Twenty-one banks across five tiers
The 2025 assessment by the People's Bank of China (PBOC) and the National Financial Regulatory Administration (NFRA) has categorized 21 domestic systemically important banks (D-SIBs) into five distinct groups.
These groupings are determined by their systemic importance scores, ranging from low to high.
Group 1, the largest, comprises eleven banks, including prominent institutions such as China Minsheng Bank, China Everbright Bank, and Ping An Bank.
This tier represents banks with the lowest systemic importance scores among the D-SIBs.
Moving up, Group 2 contains four banks, notably Industrial Bank and China CITIC Bank, indicating a higher level of systemic relevance.
Group 3 includes two key institutions, Bank of Communications and China Merchants Bank, signifying their elevated position within the financial system.
The highest tier with assigned banks, Group 4, features four of China's largest state-owned commercial banks: Industrial and Commercial Bank of China, Bank of China, China Construction Bank, and Agricultural Bank of China.
These banks hold the highest systemic importance scores.
Notably, Group 5 currently has no banks assigned, suggesting a reserved category for institutions with even greater systemic significance should they emerge in future assessments.

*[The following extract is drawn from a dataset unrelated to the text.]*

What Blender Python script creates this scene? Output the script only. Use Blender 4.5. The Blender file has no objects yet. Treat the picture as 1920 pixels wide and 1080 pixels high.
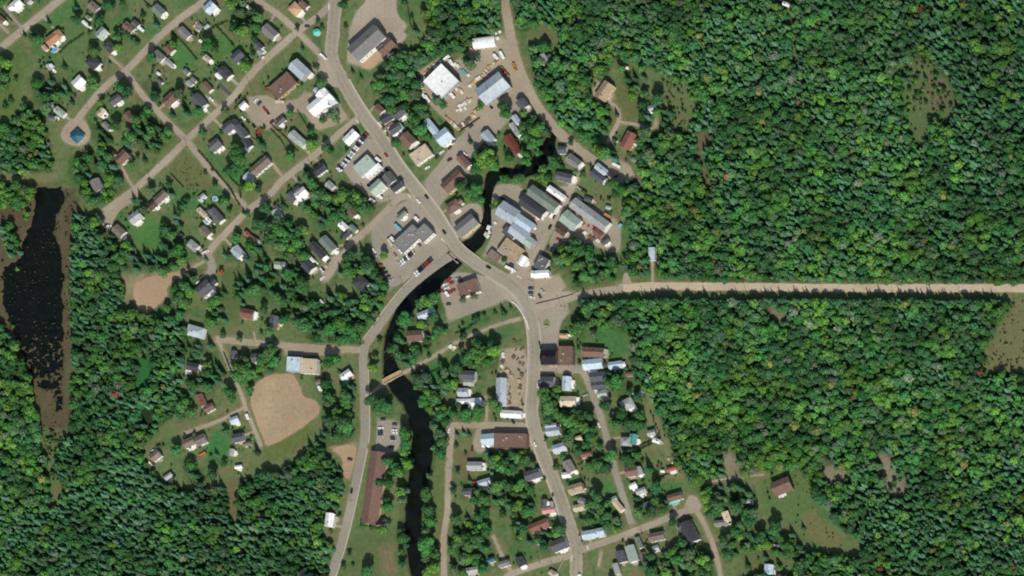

The comprehensive evaluation aims to ensure robust oversight of these critical financial entities, aligning with macro-prudential management objectives.
Strengthening financial oversight
The identification of systemically important banks forms a core part of China's strategy to build a robust macro-prudential management framework.
This framework aims to mitigate risks from large, interconnected financial institutions whose distress could destabilize the broader financial system.
The annual assessment ensures that regulatory measures adapt to the evolving systemic importance of banks.
By strengthening supervision, the PBOC and NFRA enhance financial sector resilience and stability.
This proactive approach is guided by the 'Additional Regulatory Rules for Systemically Important Banks (Trial)'.
The synergy between macro-prudential management and micro-prudential supervision is leveraged to promote sound operation and healthy development, ensuring the financial sector effectively serves the high-quality development of the real economy.
A necessary, evolving framework
This annual assessment underscores China's commitment to preemptive financial stability, a critical step given the scale of its banking sector.
While the list itself is largely consistent with expectations, the explicit grouping provides a clear signal for differentiated regulatory focus.
The ongoing refinement of these measures is essential to adapt to market dynamics and global best practices in financial oversight.